[Dataset rows]
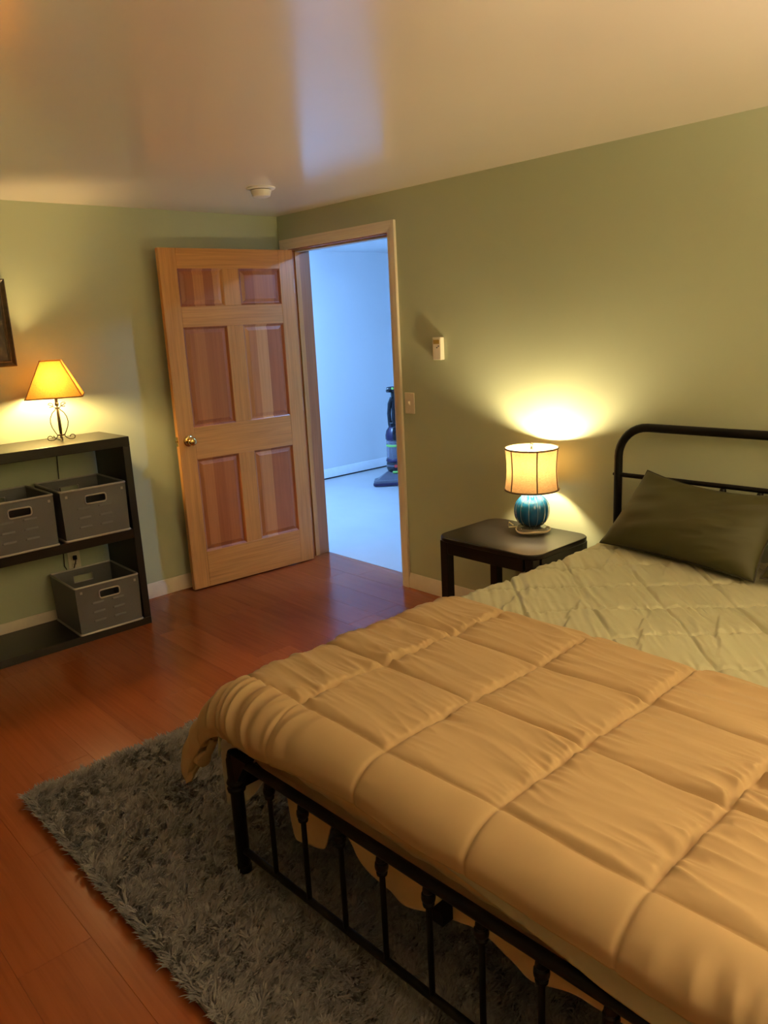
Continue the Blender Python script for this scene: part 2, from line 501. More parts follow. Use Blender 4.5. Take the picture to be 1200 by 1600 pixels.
bh = structure('baseboard_hall', MB().sweep([(0, 0.014)] + [(0.014, 0.014)] + [(d, h + 0.014) for d, h in BP[2:]], (HX0, HY1, 0), (HX0, WT, 0), (1, 0, 0)), M['hall_trim'], 'white hall baseboard above a dark gap at the floor', 'baseboard')
part('shadow_gap', MB().box(HX0, HX0 + 0.004, WT, HY1, -0.002, 0.014), M['dark_gap'], bh)
structure('baseboard_left', MB().sweep(BP, (0, -0.02, 0), (0, Y1, 0), (1, 0, 0)), M['trim'], 'cream baseboard along the wall behind the shelf unit', 'baseboard')
structure('baseboard_right', MB().sweep(BP, (1.0955, 0, 0), (X1, 0, 0), (0, -1, 0)), M['trim'], 'cream baseboard right of the doorway behind the nightstand', 'baseboard')
structure('baseboard_front', MB().sweep(BP, (X1, -0.02, 0), (X1, Y1, 0), (-1, 0, 0)), M['trim'], 'cream baseboard on the far side of the bed', 'baseboard')
structure('baseboard_back', MB().sweep(BP, (0.02, Y1, 0), (X1 - 0.02, Y1, 0), (0, 1, 0)), M['trim'], 'cream baseboard opposite the headboard', 'baseboard')

# door casing and jambs
tr = thing('trim_1', 'pale pine casing and jambs around the open doorway', 'door casing', (0, 0, 0), kind='structure')
CI0, CI1, CZ = OX0 - 0.006, OX1 + 0.0055, OZ + 0.006
def casing_prof(): return [(0, 0), (0.010, 0), (0.014, 0.010), (0.0175, 0.030), (0.0175, 0.060), (0, 0.060)]
P = casing_prof()
m = MB()
for (xi, sx) in ((CI0, -1), (CI1, 1)):
    vs = []
    for d, h in P: vs.append((xi + sx * h, -d, 0))
    for d, h in P: vs.append((xi + sx * h, -d, CZ + h))
    n_ = len(P)
    fs = [tuple(range(n_)), tuple(range(2 * n_ - 1, n_ - 1, -1))] + [(i, (i + 1) % n_, n_ + (i + 1) % n_, n_ + i) for i in range(n_)]
    part('side_casing', MB().add(vs, fs), M['case_z'], tr)
vs = [(CI0 - h, -d, CZ + h) for d, h in P] + [(CI1 + h, -d, CZ + h) for d, h in P]
part('head_casing', MB().add(vs, fs), M['case_x'], tr)
part('jamb', MB().box(OX0 - 0.016, OX0, 0, WT, 0, OZ + 0.016), M['jamb'], tr, bevel=0.0015)
part('jamb', MB().box(OX1, OX1 + 0.016, 0, WT, 0, OZ + 0.016), M['jamb'], tr, bevel=0.0015)
part('head_jamb', MB().box(OX0, OX1, 0, WT, OZ, OZ + 0.016), M['jamb'], tr, bevel=0.0015)
part('door_stop', MB().box(OX0, OX0 + 0.011, 0.042, 0.078, 0, OZ), M['pine_z'], tr, bevel=0.002)
part('door_stop', MB().box(OX1 - 0.011, OX1, 0.042, 0.078, 0, OZ), M['case_z'], tr, bevel=0.002)
part('door_stop', MB().box(OX0 + 0.011, OX1 - 0.011, 0.042, 0.078, OZ - 0.011, OZ), M['case_x'], tr, bevel=0.002)

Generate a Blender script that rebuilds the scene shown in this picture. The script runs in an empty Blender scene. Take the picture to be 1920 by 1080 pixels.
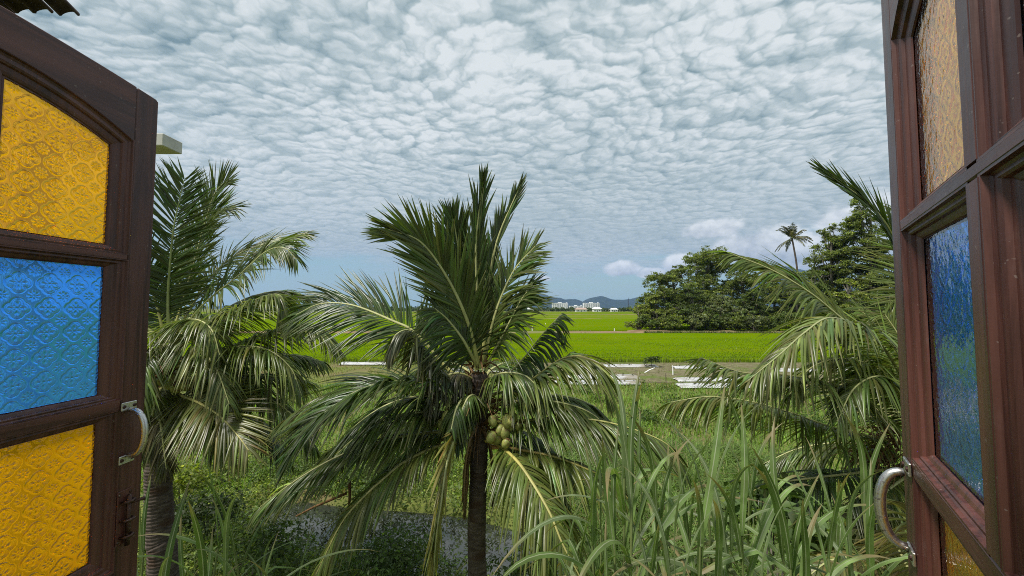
import bpy, math, random
import numpy as np
from mathutils import Vector, Matrix

# ------------------------------------------------------------------ camera, sky, sun, exposure
SC = bpy.context.scene
COL = SC.collection
RAD = math.radians
F = 750.0                       # focal length in pixels of a 1920 px wide frame
PITCH = math.atan(38.0 / F)
CAMZ = 5.0

cam_data = bpy.data.cameras.new('camera')
cam_data.sensor_width = 36.0
cam_data.lens = F / 1920.0 * 36.0
cam_data.clip_start = 0.01
cam_data.clip_end = 40000.0
cam = bpy.data.objects.new('camera', cam_data)
cam.location = (0, 0, CAMZ)
cam.rotation_euler = (math.pi / 2 + PITCH, 0, 0)
COL.objects.link(cam)
SC.camera = cam

SC.view_settings.view_transform = 'Standard'
SC.view_settings.look = 'None'
SC.view_settings.exposure = 0.70
SC.view_settings.gamma = 1.0
SC.view_settings.use_curve_mapping = False
SC.cycles.use_denoising = False
SC.cycles.filter_width = 1.0
SC.cycles.max_bounces = 7
SC.cycles.transparent_max_bounces = 12
SC.cycles.volume_bounces = 1
SC.cycles.caustics_reflective = False

SUN_EL, SUN_AZ = RAD(60), RAD(-118)      # azimuth measured from +Y towards +X
sun_data = bpy.data.lights.new('sun', 'SUN')
sun_data.energy = 3.2
sun_data.angle = RAD(9)
sun_data.color = (1.0, 0.96, 0.89)
sun = bpy.data.objects.new('sun', sun_data)
sdir = Vector((math.sin(SUN_AZ) * math.cos(SUN_EL), math.cos(SUN_AZ) * math.cos(SUN_EL), math.sin(SUN_EL)))
sun.rotation_euler = sdir.to_track_quat('Z', 'Y').to_euler()
COL.objects.link(sun)


class E:
    """tiny expression wrapper over shader math nodes"""
    def __init__(s, tree, sock):
        s.t, s.s = tree, sock

    def _m(s, op, *args):
        n = s.t.nodes.new('ShaderNodeMath'); n.operation = op
        for i, a in enumerate((s,) + args):
            if isinstance(a, E): s.t.links.new(a.s, n.inputs[i])
            else: n.inputs[i].default_value = a
        return E(s.t, n.outputs[0])

    def __add__(s, o): return s._m('ADD', o)
    __radd__ = __add__
    def __sub__(s, o): return s._m('SUBTRACT', o)
    def __rsub__(s, o): return (s * -1.0) + o
    def __mul__(s, o): return s._m('MULTIPLY', o)
    __rmul__ = __mul__
    def __truediv__(s, o): return s._m('DIVIDE', o)
    def max(s, o): return s._m('MAXIMUM', o)
    def min(s, o): return s._m('MINIMUM', o)
    def pow(s, o): return s._m('POWER', o)
    def sqrt(s): return s._m('SQRT')
    def exp(s): return s._m('EXPONENT')
    def abs(s): return s._m('ABSOLUTE')
    def sin(s): return s._m('SINE')
    def atan2(s, o): return s._m('ARCTAN2', o)

    def step(s, a, b, c=0.0, d=1.0):
        n = s.t.nodes.new('ShaderNodeMapRange'); n.interpolation_type = 'SMOOTHSTEP'
        s.t.links.new(s.s, n.inputs[0])
        for i, v in zip((1, 2, 3, 4), (a, b, c, d)): n.inputs[i].default_value = v
        return E(s.t, n.outputs[0])


def vec(t, x, y, z=0.0):
    n = t.nodes.new('ShaderNodeCombineXYZ')
    for i, a in enumerate((x, y, z)):
        if isinstance(a, E): t.links.new(a.s, n.inputs[i])
        else: n.inputs[i].default_value = a
    return n.outputs[0]


def sep(t, sock):
    n = t.nodes.new('ShaderNodeSeparateXYZ'); t.links.new(sock, n.inputs[0])
    return [E(t, n.outputs[i]) for i in range(3)]


def noise(t, v, scale=1.0, detail=3.0, rough=0.5, dist=0.0, dim='3D'):
    n = t.nodes.new('ShaderNodeTexNoise'); n.noise_dimensions = dim
    if v is not None: t.links.new(v, n.inputs['Vector'])
    n.inputs['Scale'].default_value = scale; n.inputs['Detail'].default_value = detail
    n.inputs['Roughness'].default_value = rough; n.inputs['Distortion'].default_value = dist
    return E(t, n.outputs[0])


def voronoi(t, v, scale=1.0, smooth=0.6, rnd=1.0, feature='SMOOTH_F1', dim='2D'):
    n = t.nodes.new('ShaderNodeTexVoronoi'); n.voronoi_dimensions = dim; n.feature = feature
    t.links.new(v, n.inputs['Vector'])
    n.inputs['Scale'].default_value = scale
    if 'Smoothness' in n.inputs: n.inputs['Smoothness'].default_value = smooth
    n.inputs['Randomness'].default_value = rnd
    return E(t, n.outputs['Distance'])


def mixc(t, fac, a, b):
    n = t.nodes.new('ShaderNodeMix'); n.data_type = 'RGBA'
    if isinstance(fac, E): t.links.new(fac.s, n.inputs[0])
    else: n.inputs[0].default_value = fac
    for i, c in ((6, a), (7, b)):
        if isinstance(c, (tuple, list)): n.inputs[i].default_value = (*c[:3], 1)
        else: t.links.new(c, n.inputs[i])
    return n.outputs[2]


def build_world():
    w = bpy.data.worlds.new('World'); SC.world = w; w.use_nodes = True
    w.cycles.sampling_method = 'MANUAL'; w.cycles.sample_map_resolution = 256
    t = w.node_tree; t.nodes.clear()
    out = t.nodes.new('ShaderNodeOutputWorld'); bg = t.nodes.new('ShaderNodeBackground')
    t.links.new(bg.outputs[0], out.inputs[0])
    sky = t.nodes.new('ShaderNodeTexSky'); sky.sky_type = 'NISHITA'; sky.sun_disc = False
    sky.sun_elevation = SUN_EL; sky.sun_rotation = SUN_AZ
    sky.air_density = 1.4; sky.dust_density = 0.6; sky.ozone_density = 2.0
    tc = t.nodes.new('ShaderNodeTexCoord')
    dx, dy, dz = sep(t, tc.outputs['Generated'])
    hyp = (dx * dx + dy * dy).sqrt().max(1e-4)
    el = dz / hyp
    k = (dz + 0.12).max(0.03).pow(-1.0)
    px, py = dx * k, dy * k
    # gentle warp of the cloud sheet
    wv = vec(t, px, py)
    w1 = noise(t, wv, 0.9, 2.0, 0.5, dim='2D') - 0.5
    w2 = noise(t, vec(t, px + 7.3, py - 4.1), 0.9, 2.0, 0.5, dim='2D') - 0.5
    w3 = noise(t, wv, 9.0, 3.0, 0.6, dim='2D') - 0.5
    w4 = noise(t, vec(t, px + 3.3, py + 9.1), 9.0, 3.0, 0.6, dim='2D') - 0.5

    def height(ox, oy):
        qx = px + ox + w1 * 0.42 + w3 * 0.10
        qy = py + oy + w2 * 0.42 + w4 * 0.10
        a = RAD(-28)                              # puffs lie in rows
        rx = qx * math.cos(a) + qy * math.sin(a)
        ry = qy * math.cos(a) - qx * math.sin(a)
        c1 = voronoi(t, vec(t, rx * 9.2, ry * 11.8), 1.0, 0.75, 0.92, 'F1')
        c2 = voronoi(t, vec(t, rx * 19.0 + 3.1, ry * 23.0), 1.0, 0.6, 1.0, 'F1')
        return (0.66 - c1 * c1) * 0.80 + (0.52 - c2 * c2) * 0.36
    h = height(0.0, 0.0)
    h2 = height(0.008, -0.018)                    # a step away, for the shaded flank of each puff
    lit = h - h2
    f = noise(t, vec(t, px + w3 * 0.1, py + w4 * 0.1), 34.0, 4.0, 0.6, dim='2D') - 0.5
    big = noise(t, vec(t, px * 0.55 + 2.0, py * 0.55 + 0.7), 1.0, 3.0, 0.55, dim='2D') - 0.5
    big2 = noise(t, vec(t, px * 1.7 + 5.0, py * 1.7), 1.0, 3.0, 0.6, dim='2D') - 0.5
    shade = h * 0.52 + lit * 0.74 + f * 0.17 + big * 0.62 + big2 * 0.42 + 0.44
    fade = el.step(0.08, 0.50)                    # puffs melt into an even sheet low down
    shade_s = shade * (fade * 0.70 + 0.30) + (1.0 - fade) * 0.44
    r = t.nodes.new('ShaderNodeValToRGB')
    t.links.new(shade_s.s, r.inputs[0])
    cr = r.color_ramp
    cr.elements[0].position = 0.10; cr.elements[0].color = (0.125, 0.185, 0.205, 1)
    cr.elements[1].position = 0.98; cr.elements[1].color = (0.47, 0.50, 0.505, 1)
    e = cr.elements.new(0.36); e.color = (0.195, 0.255, 0.270, 1)
    e = cr.elements.new(0.64); e.color = (0.285, 0.340, 0.350, 1)
    # cover of the high sheet: closed above, streaky and open near the horizon
    st = noise(t, vec(t, px * 0.8 + 1.7, py * 1.9 + 0.3), 1.0, 4.0, 0.55, dim='2D')
    st2 = noise(t, vec(t, dx / hyp * 3.0, dy / hyp * 3.0 + 2.0, el * 24.0), 1.0, 5.0, 0.55)
    cover = (el.step(0.0, 0.25) * 1.75 - 0.55 + (st - 0.5) * 0.5 + (st2 - 0.5) * 2.3 + 0.42).step(-0.1, 1.0)
    # clear sky
    skyc = t.nodes.new('ShaderNodeMix'); skyc.data_type = 'RGBA'; skyc.blend_type = 'MULTIPLY'
    skyc.inputs[0].default_value = 1.0
    t.links.new(sky.outputs[0], skyc.inputs[6]); skyc.inputs[7].default_value = (0.052, 0.064, 0.066, 1)
    pale = mixc(t, el.step(-0.02, 0.13, 0.92, 0.05), skyc.outputs[2], (0.225, 0.345, 0.385))
    c = mixc(t, cover, pale, r.outputs[0])
    # low cumulus
    az = dx.atan2(dy)._m('WRAP', RAD(52), RAD(-52))      # the same kind of bank goes on all round the horizon
    n1 = noise(t, vec(t, dx / hyp * 16.0, dy / hyp * 16.0, el * 22.0), 1.0, 4.0, 0.55) - 0.5
    n2 = noise(t, vec(t, dx / hyp * 45.0, dy / hyp * 45.0, el * 60.0), 1.0, 3.0, 0.55) - 0.5
    blobs = [(15.6, .093, 3.1, .028), (19.3, .082, 2.6, .018), (27.0, .175, 4.6, .032), (31.8, .130, 6.0, .058),
             (36.5, .105, 5.0, .055), (40.5, .165, 3.6, .050), (45.0, .16, 6, .07), (23.2, .098, 3.0, .034), (4.3, .073, 1.5, .010),
             ]
    fld = None; top = None
    for (a, e0, ra, re) in blobs:
        qa = (az - RAD(a)) / RAD(ra)
        qe = (el - e0) / re
        v = 1.0 - (qa * qa + qe * qe * qe.step(-0.4, 0.2, 2.2, 1.0)).sqrt()
        tv = qe
        fld = v if fld is None else fld.max(v)
        wgt = v.step(-0.3, 0.5)
        top = (tv * wgt) if top is None else top + tv * wgt
    m = (fld + n1 * 0.95 + n2 * 0.40).step(0.02, 0.42) * el.step(0.03, 0.07)
    cs = (top * 0.36 + n1 * 0.9 + n2 * 0.7 + 0.58)
    r2 = t.nodes.new('ShaderNodeValToRGB'); t.links.new(cs.s, r2.inputs[0])
    r2.color_ramp.elements[0].position = 0.05; r2.color_ramp.elements[0].color = (0.155, 0.20, 0.235, 1)
    r2.color_ramp.elements[1].position = 0.95; r2.color_ramp.elements[1].color = (0.58, 0.60, 0.60, 1)
    c = mixc(t, m * 0.92, c, r2.outputs[0])
    t.links.new(c, bg.inputs[0]); bg.inputs[1].default_value = 1.0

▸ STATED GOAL
Everything from the first line of the listing above through the line that contains "structure('baseboard_back', MB().sweep(BP, (0.02, Y1, 0), (X1" is to be restated word for word, minus the pictures.

▸ TASK SOLUTION
Continue the Blender Python script for this scene: part 2, from line 501. More parts follow. Use Blender 4.5. Take the picture to be 1200 by 1600 pixels.
bh = structure('baseboard_hall', MB().sweep([(0, 0.014)] + [(0.014, 0.014)] + [(d, h + 0.014) for d, h in BP[2:]], (HX0, HY1, 0), (HX0, WT, 0), (1, 0, 0)), M['hall_trim'], 'white hall baseboard above a dark gap at the floor', 'baseboard')
part('shadow_gap', MB().box(HX0, HX0 + 0.004, WT, HY1, -0.002, 0.014), M['dark_gap'], bh)
structure('baseboard_left', MB().sweep(BP, (0, -0.02, 0), (0, Y1, 0), (1, 0, 0)), M['trim'], 'cream baseboard along the wall behind the shelf unit', 'baseboard')
structure('baseboard_right', MB().sweep(BP, (1.0955, 0, 0), (X1, 0, 0), (0, -1, 0)), M['trim'], 'cream baseboard right of the doorway behind the nightstand', 'baseboard')
structure('baseboard_front', MB().sweep(BP, (X1, -0.02, 0), (X1, Y1, 0), (-1, 0, 0)), M['trim'], 'cream baseboard on the far side of the bed', 'baseboard')
structure('baseboard_back', MB().sweep(BP, (0.02, Y1, 0), (X1 - 0.02, Y1, 0), (0, 1, 0)), M['trim'], 'cream baseboard opposite the headboard', 'baseboard')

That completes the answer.